--- begin AVAILABLE DATA ---
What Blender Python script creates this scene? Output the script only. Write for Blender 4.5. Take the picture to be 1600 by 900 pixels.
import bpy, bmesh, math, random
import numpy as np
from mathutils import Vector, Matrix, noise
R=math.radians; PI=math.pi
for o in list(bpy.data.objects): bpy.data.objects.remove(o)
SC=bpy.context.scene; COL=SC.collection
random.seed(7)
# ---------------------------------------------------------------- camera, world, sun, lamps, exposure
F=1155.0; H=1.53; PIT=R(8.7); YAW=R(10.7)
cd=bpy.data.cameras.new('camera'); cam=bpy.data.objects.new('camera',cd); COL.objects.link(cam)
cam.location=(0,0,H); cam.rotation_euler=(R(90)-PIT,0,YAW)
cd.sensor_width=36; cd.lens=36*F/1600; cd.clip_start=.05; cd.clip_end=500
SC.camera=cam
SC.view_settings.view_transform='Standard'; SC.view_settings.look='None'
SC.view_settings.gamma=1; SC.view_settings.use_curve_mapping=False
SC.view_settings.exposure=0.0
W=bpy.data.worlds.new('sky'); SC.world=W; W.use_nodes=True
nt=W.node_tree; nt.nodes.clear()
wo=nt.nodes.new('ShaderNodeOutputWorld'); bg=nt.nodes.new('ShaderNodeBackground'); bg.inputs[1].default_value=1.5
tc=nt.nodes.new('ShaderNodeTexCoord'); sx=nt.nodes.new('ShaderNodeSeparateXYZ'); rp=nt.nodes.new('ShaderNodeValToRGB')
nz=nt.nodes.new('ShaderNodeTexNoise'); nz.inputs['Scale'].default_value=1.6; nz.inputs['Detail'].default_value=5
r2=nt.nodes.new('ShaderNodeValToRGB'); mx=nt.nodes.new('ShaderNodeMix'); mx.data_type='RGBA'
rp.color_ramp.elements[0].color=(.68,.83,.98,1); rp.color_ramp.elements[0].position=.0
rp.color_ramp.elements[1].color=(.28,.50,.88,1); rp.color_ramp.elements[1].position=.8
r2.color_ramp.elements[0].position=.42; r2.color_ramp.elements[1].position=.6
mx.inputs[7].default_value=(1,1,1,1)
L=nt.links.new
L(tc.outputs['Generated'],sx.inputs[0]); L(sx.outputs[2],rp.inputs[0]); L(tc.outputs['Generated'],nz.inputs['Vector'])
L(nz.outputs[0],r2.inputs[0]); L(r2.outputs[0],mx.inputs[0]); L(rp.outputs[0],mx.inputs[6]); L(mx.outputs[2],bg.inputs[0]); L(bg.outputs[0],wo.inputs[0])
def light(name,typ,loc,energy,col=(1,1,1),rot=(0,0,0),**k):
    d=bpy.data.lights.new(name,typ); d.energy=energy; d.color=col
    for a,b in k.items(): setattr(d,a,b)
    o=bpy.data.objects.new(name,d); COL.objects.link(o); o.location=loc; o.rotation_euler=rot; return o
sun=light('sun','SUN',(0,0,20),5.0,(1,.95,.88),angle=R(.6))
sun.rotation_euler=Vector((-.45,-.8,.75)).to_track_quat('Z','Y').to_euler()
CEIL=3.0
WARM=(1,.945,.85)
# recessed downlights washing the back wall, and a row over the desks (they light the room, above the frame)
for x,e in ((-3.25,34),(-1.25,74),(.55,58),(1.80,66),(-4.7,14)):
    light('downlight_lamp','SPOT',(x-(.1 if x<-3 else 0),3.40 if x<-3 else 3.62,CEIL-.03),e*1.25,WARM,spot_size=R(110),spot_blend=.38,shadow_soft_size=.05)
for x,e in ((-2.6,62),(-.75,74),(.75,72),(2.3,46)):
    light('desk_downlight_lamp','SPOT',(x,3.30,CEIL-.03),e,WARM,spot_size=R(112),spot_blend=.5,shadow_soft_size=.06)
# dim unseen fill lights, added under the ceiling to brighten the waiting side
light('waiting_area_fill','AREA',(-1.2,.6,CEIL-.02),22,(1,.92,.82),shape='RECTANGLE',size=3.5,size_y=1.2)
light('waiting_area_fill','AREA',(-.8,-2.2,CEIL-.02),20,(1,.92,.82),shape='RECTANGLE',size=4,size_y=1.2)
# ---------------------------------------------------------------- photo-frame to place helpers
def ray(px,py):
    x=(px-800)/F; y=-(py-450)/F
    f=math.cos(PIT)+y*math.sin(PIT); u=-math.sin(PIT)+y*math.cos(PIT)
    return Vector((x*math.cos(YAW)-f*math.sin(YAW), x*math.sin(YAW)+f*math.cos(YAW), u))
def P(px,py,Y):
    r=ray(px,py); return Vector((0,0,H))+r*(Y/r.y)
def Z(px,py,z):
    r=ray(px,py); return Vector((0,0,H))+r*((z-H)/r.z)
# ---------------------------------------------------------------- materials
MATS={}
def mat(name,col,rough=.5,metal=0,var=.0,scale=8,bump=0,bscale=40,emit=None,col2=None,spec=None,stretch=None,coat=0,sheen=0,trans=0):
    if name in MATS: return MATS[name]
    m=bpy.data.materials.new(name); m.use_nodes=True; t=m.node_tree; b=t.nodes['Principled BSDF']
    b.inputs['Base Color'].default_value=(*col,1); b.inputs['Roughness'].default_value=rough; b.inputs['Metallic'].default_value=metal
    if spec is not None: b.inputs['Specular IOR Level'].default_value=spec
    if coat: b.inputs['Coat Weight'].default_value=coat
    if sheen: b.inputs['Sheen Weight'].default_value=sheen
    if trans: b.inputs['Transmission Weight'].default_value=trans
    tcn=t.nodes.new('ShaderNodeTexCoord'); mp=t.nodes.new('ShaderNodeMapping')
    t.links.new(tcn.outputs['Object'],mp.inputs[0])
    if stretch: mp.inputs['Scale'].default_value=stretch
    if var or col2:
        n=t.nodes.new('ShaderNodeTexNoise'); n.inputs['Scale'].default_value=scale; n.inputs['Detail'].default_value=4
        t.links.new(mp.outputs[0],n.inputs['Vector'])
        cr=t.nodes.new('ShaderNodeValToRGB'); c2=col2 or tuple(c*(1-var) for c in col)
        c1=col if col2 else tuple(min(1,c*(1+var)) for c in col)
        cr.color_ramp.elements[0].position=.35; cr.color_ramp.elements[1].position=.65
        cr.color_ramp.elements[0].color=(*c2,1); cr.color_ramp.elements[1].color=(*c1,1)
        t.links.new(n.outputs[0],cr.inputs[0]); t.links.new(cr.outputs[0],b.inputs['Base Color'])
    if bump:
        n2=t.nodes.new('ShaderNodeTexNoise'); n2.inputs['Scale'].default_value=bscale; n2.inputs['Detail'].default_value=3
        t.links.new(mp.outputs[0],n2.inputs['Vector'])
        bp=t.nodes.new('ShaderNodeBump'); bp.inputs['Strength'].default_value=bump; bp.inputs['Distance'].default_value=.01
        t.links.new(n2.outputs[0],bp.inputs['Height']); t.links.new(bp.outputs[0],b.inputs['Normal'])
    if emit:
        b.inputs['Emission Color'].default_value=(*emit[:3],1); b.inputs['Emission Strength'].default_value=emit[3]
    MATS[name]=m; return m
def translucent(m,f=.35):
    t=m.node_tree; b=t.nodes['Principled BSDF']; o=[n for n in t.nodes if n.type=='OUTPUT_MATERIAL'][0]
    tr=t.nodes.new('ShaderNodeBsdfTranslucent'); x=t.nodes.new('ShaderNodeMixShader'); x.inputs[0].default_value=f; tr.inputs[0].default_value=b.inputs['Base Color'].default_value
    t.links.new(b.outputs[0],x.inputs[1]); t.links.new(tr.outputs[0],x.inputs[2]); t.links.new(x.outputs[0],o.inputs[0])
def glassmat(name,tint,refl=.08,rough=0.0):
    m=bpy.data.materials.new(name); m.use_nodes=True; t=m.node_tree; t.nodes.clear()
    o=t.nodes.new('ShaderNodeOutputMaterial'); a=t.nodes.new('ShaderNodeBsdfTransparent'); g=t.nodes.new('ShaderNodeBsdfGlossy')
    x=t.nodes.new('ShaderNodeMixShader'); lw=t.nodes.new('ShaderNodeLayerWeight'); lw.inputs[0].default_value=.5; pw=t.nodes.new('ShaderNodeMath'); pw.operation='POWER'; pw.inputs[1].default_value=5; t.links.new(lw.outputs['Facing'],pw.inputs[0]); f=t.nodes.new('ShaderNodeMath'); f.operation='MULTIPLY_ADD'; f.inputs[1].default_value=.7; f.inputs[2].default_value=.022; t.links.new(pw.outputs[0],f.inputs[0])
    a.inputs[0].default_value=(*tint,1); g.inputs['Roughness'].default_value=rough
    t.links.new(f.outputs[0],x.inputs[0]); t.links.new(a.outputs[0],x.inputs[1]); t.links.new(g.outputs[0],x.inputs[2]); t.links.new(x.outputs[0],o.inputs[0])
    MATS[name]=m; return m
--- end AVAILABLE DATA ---
*EXERCISE*
Where a line of the material above holds the string "scene", copy that line.

*EXERCISE RESULT*
What Blender Python script creates this scene? Output the script only. Write for Blender 4.5. Take the picture to be 1600 by 900 pixels.
SC=bpy.context.scene; COL=SC.collection